Who works in publishing

  • Publishing is good for developing friendships and shared interests
  • It tends to be a good working environment for women (e.g. in terms of maternity policies)
  • Publishers are looking for articulate and engaged people
  • Publishing increasingly begins with the audience, rather than the text – who are the readers and what do they want?
  • Profit is a by-product: publishing is about broadcasting authors and books. 

Case study: editorship

To be an effective editor, you need to be able to

  • look beyond your own taste
  • be interested in other people’s opinions
  • Buy for your own generation
  • take a risk on the strength of your own taste (investment)
  • reduce risk where possible
  • create an author brand if possible
  • evaluate and communicate
  • build relationships. 

Employability

1. The degree proves your:

  • intellectual ability
  • application
  • interest in literature
  • ability to work with a wide range of texts and look at how a book’s narrative appeals to its audience.

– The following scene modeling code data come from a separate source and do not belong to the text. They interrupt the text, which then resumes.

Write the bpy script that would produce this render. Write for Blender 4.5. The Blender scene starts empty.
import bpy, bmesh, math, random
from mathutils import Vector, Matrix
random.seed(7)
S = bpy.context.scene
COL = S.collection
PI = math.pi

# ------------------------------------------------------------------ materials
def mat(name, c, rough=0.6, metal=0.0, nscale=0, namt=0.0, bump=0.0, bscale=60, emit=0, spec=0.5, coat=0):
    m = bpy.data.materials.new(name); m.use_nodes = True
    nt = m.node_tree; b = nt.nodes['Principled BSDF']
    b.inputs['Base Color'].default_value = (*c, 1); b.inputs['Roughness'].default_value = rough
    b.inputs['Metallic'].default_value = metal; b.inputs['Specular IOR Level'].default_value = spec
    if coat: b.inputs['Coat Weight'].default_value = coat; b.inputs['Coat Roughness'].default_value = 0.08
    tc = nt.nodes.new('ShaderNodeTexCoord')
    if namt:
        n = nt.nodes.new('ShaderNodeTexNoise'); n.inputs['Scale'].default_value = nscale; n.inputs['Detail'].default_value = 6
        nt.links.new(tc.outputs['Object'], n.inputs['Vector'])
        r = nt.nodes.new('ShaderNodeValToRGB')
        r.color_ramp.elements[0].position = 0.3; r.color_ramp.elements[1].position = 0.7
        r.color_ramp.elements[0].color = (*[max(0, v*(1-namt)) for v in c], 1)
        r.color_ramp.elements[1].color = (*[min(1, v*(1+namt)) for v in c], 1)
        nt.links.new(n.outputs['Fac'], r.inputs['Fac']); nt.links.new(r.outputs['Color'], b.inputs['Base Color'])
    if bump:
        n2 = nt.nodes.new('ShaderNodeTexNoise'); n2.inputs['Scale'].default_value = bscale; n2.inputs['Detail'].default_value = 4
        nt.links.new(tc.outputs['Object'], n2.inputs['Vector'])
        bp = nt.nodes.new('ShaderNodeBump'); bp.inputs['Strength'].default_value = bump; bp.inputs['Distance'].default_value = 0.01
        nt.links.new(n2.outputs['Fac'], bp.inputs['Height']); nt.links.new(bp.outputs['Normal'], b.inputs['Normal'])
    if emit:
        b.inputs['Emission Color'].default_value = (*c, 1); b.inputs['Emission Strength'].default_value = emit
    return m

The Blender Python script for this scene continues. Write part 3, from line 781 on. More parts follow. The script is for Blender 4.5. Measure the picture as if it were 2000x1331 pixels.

2. Though the degree will get you to the starting line, to get further than this you then need to demonstrate:

  • communication skills
  • energy
  • enthusiasm
  • unique perspective
  • a relaxed and natural demeanour
  • tolerance for all kinds of author.
  • Think about why you want to work for this organization; do your preparation, ask the right questions about the business (remember it is a business)
  • It’s reassuring, particularly since the recession years, to see someone who appears personally organised
  • It takes practice – you may find it’s best not to go to your best prospect first!